Glass : rêver d’avoir éternellement neuf ans
Sortie le 16 janvier 2019. Durée : 2h10.
« Je crée des super-héros ! » : quand le personnage de Mr. Glass (qui donne son titre au film) lance ce cri du cœur, difficile de ne pas voir M. Night Shyamalan s’exprimant à travers lui pour réaffirmer son rang de précurseur dans le domaine des films de super-héros. Car avant les glorieux Spider-Man et Batman de Sam Raimi et Christopher Nolan, il y eut en l’an 2000 l’extraordinaire Incassable. Plutôt que de relancer des héros et méchants existants, dans ce film Shyamalan en créait de nouveaux, vierges de toute référence et néanmoins épatants et émouvants. Glass en est la lointaine suite, rendue possible grâce au succès plus récent (il y a deux ans) de Split, où Shyamalan inventait un autre personnage doté de pouvoirs surhumains : La Horde, aux vingt-quatre personnalités dont une « Bête » aux capacités physiques extraordinaires. La Horde se joint dans Glass aux protagonistes d’Incassable, Elijah (Mr. Glass) et David, pour la conclusion de la trilogie et de leurs aventures.
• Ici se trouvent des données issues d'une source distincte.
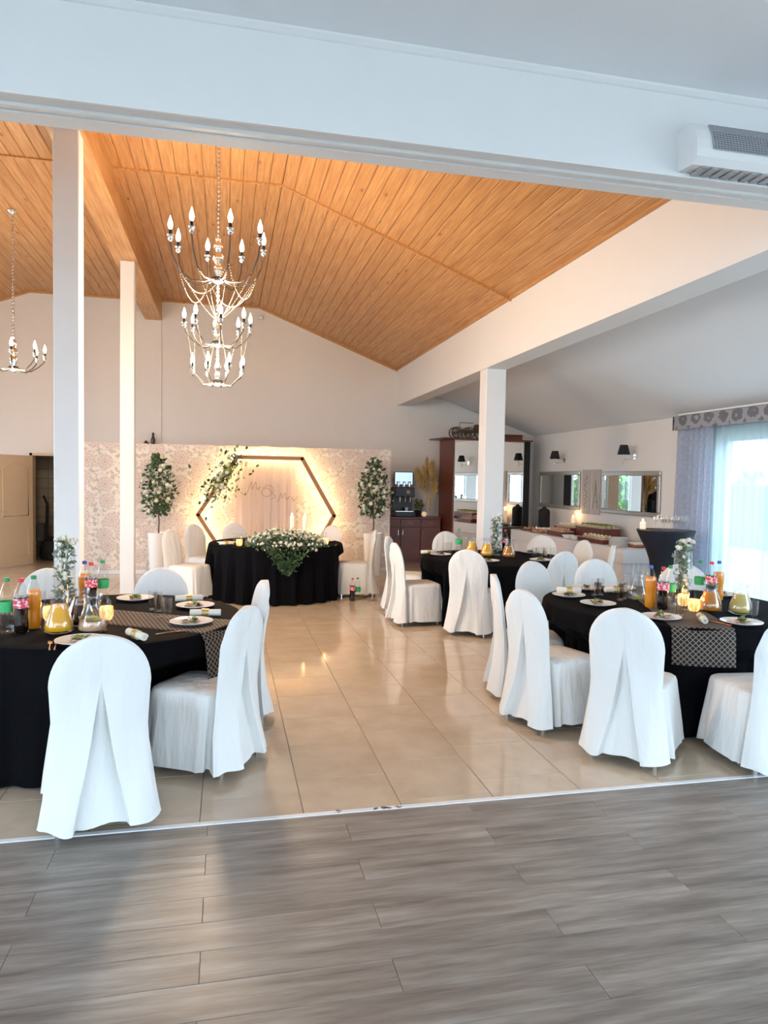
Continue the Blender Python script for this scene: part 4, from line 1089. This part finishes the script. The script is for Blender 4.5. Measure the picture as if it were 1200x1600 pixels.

Mais Glass révèle chez Shyamalan une aspiration encore plus intense que celle d’être reconnu comme créateur de talent : raviver un regard d’enfant. Dans Incassable, David devenait véritablement un super-héros car son jeune fils Joseph, convaincu qu’il en était un, le voyait comme tel – et les contrechamps sur le visage ébahi de Joseph étaient presque plus puissants pour le spectateur que les exploits de son père. Dans Glass, Joseph (joué par le même acteur) devenu adulte regarde toujours son père avec les mêmes yeux, la même foi infantile. Ce qui crée une connexion inattendue entre le camp des héros et celui des méchants ; puisqu’en face aussi, chez Mr. Glass et La Horde, le maintien d’une âme d’enfant est au cœur de leur conduite. L’être resté le plus proche de Mr. Glass est sa mère, c’est-à-dire celle aux yeux de qui il est toujours le petit garçon pour qui elle prenait peur quand il s’essayait à toutes les activités susceptibles de lui briser les os. Et parmi toutes les personnalités de La Horde, celle à qui Shyamalan accorde le plus de temps à l’écran dans Glass est Hedwig, un éternel garçon de neuf ans – que Mr. Glass adoube lui aussi, lors de leur première discussion : « ainsi tu verras toujours le monde tel qu’il est vraiment ».
En face, il y a le monde des adultes, avec pour principale représentante la psychiatre Ellie Staple, en anglais « l’agrafe » ; Staple fixe en effet les êtres dans des dossiers, les empêchant d’évoluer à leur guise, les privant de leur autonomie et de leur fantaisie. Elle emprisonne les trois héros à l’asile dans le but de les convaincre qu’ils n’ont pas de pouvoirs mais sont victimes de démence. Que ce monde des adultes, avec lequel Shyamalan n’a jamais eu aucune affinité ni aucun lien, soit de la sorte aux commandes de presque l’intégralité du film explique possiblement ses vices de construction. Les enjeux de Glass ne sont pas tous clairs ou probants, son récit cahote, peine à concentrer son énergie et à nous faire croire en continu à ce qu’il raconte. Shyamalan y contraint ses héros à une lutte contre la froide rationalité adulte, absente dans Incassable et Split où triomphait la croyance infinie des enfants en la puissance magique des contes.
Ce retour en force des adultes produit quelques audaces marquantes (le dernier acte où l’on sort tout juste de l’hôpital, le destin imposé aux trois héros), mais il donne surtout le sentiment que Shyamalan lui-même n’est plus aussi sûr de la force de sa foi. C’est la nostalgie de cette foi toute-puissante qui devient la force prééminente dans Glass, comme l’expriment les nombreux retours du cinéaste vers le passé, sous la forme de plans et scènes repris des films précédents, et de flashbacks sur l’enfance des personnages. Shyamalan voudrait croire, sans y parvenir complètement, que les enfants de neuf ans que sont ou ont été Hedwig, Joseph, Elijah peuvent encore guider le monde par leur regard. La séquence finale, fantasmant un transfert global de ce regard enfantin à tous nos écrans, et donc tous nos yeux, est le second cri du cœur poussé dans Glass par son auteur : une supplique aux spectateurs pour qu’ils le convainquent de la puissance toujours vivace de ses histoires.